Ukraine may reprofile UAH 145.2B inflation-linked government bonds in 2026
In 2026, Ukraine may reprofile inflation-linked domestic government bonds worth UAH 145.2 billion, according to the website of the Budget Committee of the Verkhovna Rada.
Article 19 of the state budget law, adopted on December 3, grants the Ministry of Finance the right to exchange government bonds held by the National Bank of Ukraine (NBU) for new bonds under terms agreed with the NBU.
The NBU has indicated it would only agree to exchange a portion of the bonds.
As of January 1, 2026, the nominal value of the NBU’s portfolio of domestic government bonds is expected to reach UAH 664.5 billion. If the new bonds were redeemed evenly over the next 50 years, as proposed in the budget, annual redemptions would total UAH 13.3 billion. However, the NBU considers these conditions unfavorable.
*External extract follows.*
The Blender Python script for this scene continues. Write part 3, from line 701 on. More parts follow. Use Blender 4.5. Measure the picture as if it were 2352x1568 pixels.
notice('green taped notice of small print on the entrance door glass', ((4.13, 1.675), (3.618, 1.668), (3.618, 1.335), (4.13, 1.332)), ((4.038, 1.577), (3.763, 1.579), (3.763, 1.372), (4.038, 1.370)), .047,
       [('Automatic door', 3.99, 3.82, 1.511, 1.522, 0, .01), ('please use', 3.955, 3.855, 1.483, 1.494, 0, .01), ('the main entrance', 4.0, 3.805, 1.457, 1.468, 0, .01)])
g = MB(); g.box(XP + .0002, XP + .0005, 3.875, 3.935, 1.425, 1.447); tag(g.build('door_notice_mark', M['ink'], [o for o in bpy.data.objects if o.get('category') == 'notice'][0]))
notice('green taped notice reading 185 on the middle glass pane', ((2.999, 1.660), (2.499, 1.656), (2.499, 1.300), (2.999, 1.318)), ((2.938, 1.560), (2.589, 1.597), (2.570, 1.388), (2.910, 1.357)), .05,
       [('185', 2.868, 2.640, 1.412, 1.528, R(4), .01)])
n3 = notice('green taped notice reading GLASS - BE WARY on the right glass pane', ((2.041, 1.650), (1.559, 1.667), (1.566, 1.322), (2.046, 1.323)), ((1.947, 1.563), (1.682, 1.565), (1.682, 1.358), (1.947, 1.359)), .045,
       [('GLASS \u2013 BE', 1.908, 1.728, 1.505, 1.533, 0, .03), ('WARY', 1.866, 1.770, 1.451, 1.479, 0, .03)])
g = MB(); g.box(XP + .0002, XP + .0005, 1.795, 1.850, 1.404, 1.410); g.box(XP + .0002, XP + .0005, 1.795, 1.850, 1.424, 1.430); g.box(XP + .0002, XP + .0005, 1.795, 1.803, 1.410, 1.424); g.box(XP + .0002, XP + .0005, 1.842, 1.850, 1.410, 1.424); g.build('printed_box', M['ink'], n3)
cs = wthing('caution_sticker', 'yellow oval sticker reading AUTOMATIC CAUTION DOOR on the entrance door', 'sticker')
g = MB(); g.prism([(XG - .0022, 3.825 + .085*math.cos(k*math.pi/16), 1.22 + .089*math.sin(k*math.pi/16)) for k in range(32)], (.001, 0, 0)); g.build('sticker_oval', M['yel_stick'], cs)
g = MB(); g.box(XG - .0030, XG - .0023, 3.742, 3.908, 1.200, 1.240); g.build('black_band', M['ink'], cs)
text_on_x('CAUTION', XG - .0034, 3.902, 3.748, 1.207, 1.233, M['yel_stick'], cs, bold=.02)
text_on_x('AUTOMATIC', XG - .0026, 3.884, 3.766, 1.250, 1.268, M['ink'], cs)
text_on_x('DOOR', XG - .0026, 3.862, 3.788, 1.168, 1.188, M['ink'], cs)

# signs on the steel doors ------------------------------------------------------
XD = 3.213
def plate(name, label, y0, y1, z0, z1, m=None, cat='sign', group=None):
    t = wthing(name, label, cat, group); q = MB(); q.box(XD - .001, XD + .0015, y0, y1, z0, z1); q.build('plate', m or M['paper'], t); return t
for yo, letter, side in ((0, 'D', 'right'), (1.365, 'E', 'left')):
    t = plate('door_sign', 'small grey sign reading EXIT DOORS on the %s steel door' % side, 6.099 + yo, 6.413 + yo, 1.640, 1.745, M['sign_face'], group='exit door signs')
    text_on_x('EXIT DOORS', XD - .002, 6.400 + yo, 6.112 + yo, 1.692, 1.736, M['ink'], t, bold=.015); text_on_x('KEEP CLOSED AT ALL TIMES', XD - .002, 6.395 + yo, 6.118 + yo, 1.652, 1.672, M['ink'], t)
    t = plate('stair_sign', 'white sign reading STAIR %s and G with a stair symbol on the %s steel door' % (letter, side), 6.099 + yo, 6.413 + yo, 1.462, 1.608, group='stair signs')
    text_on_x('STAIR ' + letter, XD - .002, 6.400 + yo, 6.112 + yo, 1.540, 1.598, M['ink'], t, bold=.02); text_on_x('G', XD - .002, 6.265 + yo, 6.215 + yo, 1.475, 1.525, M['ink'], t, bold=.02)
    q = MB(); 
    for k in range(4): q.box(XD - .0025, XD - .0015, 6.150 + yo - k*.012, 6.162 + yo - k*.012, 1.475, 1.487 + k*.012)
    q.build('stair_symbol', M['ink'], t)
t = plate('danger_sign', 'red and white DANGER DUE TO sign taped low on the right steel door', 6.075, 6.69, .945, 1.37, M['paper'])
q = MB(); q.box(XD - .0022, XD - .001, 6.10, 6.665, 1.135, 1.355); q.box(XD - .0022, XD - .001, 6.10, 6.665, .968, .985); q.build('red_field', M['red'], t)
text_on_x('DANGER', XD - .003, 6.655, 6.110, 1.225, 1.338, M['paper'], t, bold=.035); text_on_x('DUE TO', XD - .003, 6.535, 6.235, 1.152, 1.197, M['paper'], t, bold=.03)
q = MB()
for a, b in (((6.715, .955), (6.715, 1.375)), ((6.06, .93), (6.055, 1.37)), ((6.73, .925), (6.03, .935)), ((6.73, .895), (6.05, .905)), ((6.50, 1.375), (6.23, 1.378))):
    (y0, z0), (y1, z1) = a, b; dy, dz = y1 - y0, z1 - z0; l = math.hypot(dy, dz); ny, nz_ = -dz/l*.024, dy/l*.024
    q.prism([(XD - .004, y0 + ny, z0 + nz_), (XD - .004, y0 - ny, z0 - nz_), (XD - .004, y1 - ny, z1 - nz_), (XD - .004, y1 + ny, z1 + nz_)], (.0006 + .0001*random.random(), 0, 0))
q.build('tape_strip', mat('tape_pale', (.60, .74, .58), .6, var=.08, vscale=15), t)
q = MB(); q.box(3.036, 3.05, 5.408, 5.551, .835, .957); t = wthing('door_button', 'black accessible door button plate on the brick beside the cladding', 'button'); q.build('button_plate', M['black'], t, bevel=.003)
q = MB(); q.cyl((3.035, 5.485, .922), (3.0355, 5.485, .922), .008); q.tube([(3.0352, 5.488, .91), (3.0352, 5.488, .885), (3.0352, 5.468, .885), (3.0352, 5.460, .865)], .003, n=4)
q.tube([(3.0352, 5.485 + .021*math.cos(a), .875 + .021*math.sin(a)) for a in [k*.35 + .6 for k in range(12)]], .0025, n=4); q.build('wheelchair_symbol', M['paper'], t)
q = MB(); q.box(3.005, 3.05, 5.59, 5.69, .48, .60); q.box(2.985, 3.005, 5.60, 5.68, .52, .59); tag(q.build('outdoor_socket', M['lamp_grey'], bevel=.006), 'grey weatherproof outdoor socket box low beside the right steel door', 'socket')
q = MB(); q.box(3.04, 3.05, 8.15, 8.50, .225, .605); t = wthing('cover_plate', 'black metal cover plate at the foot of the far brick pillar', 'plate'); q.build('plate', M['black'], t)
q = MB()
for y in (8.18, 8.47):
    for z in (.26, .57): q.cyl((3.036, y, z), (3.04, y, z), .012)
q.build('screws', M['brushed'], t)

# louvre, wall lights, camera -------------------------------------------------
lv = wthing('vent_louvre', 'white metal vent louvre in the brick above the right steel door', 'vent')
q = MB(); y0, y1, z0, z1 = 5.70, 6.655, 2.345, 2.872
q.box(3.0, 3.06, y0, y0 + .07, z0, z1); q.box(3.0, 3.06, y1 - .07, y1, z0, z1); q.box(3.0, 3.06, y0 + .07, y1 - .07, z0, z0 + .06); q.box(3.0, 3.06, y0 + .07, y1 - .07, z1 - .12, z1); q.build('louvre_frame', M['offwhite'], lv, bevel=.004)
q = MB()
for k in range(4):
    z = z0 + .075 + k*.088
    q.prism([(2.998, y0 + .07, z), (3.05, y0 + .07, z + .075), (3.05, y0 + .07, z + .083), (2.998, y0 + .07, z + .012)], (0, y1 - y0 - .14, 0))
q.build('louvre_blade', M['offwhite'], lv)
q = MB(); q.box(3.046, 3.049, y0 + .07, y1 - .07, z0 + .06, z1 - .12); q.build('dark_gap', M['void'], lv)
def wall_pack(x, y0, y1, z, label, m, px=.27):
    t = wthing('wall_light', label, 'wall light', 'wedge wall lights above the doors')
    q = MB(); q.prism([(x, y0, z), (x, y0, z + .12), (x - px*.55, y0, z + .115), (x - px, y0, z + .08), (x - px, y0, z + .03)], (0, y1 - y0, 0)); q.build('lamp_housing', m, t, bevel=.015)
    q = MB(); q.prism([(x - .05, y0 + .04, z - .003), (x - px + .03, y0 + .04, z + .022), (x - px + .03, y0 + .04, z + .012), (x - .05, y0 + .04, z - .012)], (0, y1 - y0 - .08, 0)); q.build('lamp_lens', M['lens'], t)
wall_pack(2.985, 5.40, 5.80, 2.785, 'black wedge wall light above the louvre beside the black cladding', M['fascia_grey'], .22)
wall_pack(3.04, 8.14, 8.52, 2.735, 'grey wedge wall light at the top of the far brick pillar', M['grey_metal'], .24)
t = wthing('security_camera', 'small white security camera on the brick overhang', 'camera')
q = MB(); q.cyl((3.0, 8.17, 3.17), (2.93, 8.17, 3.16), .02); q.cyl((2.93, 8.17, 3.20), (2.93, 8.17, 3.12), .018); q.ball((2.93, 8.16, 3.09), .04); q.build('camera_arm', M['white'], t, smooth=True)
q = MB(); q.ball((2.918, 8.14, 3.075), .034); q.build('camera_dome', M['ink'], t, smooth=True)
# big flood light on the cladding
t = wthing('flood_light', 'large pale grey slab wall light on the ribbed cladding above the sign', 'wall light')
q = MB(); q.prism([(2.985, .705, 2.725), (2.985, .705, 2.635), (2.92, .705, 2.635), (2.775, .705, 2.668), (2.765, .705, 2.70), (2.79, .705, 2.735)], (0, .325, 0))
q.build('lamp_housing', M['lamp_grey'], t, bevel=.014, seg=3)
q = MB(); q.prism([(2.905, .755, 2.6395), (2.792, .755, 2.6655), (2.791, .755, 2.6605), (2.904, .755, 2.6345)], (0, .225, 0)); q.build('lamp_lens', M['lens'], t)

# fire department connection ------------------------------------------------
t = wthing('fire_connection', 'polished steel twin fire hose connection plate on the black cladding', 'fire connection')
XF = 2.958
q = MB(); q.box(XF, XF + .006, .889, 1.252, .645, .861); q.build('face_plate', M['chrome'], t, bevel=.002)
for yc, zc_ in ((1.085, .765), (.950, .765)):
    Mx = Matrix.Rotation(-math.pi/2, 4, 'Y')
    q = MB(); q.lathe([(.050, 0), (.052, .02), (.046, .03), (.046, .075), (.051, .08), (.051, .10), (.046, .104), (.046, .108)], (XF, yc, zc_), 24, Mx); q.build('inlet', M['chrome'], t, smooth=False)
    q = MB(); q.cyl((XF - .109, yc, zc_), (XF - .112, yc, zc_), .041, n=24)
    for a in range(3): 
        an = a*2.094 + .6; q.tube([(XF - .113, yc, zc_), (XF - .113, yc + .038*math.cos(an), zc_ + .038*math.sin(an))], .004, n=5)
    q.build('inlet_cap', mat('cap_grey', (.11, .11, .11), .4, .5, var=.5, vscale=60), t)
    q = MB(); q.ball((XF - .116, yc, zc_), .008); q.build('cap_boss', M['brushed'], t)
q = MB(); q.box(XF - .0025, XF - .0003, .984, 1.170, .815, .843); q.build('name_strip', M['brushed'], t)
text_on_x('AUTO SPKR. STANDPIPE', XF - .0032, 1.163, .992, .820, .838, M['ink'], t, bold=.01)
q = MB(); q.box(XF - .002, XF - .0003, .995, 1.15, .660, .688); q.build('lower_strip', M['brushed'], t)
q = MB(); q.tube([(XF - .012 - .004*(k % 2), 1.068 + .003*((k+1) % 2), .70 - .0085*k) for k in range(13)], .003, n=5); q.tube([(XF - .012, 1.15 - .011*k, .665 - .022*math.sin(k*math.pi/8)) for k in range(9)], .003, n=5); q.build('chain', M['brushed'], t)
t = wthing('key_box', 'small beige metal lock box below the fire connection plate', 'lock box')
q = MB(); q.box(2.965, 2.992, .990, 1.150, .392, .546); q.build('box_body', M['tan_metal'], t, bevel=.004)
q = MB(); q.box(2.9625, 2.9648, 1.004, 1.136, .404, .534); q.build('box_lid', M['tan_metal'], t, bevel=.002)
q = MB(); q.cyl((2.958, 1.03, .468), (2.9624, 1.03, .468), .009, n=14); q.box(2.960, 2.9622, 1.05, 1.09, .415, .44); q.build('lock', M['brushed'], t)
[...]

“The annual redemption of the NBU’s current portfolio of domestic government bonds in 2026–2032 is expected to range from UAH 11 billion to UAH 12.3 billion. The NBU does not see the feasibility of a transaction under the proposed terms over the next five years due to potential negative consequences, including losses or a significant decrease in the NBU’s income, which would reduce transfers to the state budget from the NBU’s distributable profit,” the NBU explained.
At the same time, the NBU and the Ministry of Finance are considering a smaller transaction — the exchange of 2017 inflation-linked government bonds with a nominal value of UAH 145.2 billion for new bonds, at a rate that would allow the NBU to break even while reducing the Ministry’s coupon payments.
- The NBU’s “inflation-linked” government bonds first appeared in the portfolio during a reprofiling operation in 2017, when the government exchanged UAH 219.6 billion in bonds maturing between 2017–2030 for new bonds maturing in 2025–2047.
- During that operation, the interest rate on the bulk of the securities (UAH 145 billion, or roughly two-thirds of the total) was tied to inflation — meaning higher inflation increased the cost of servicing the bonds for the state budget.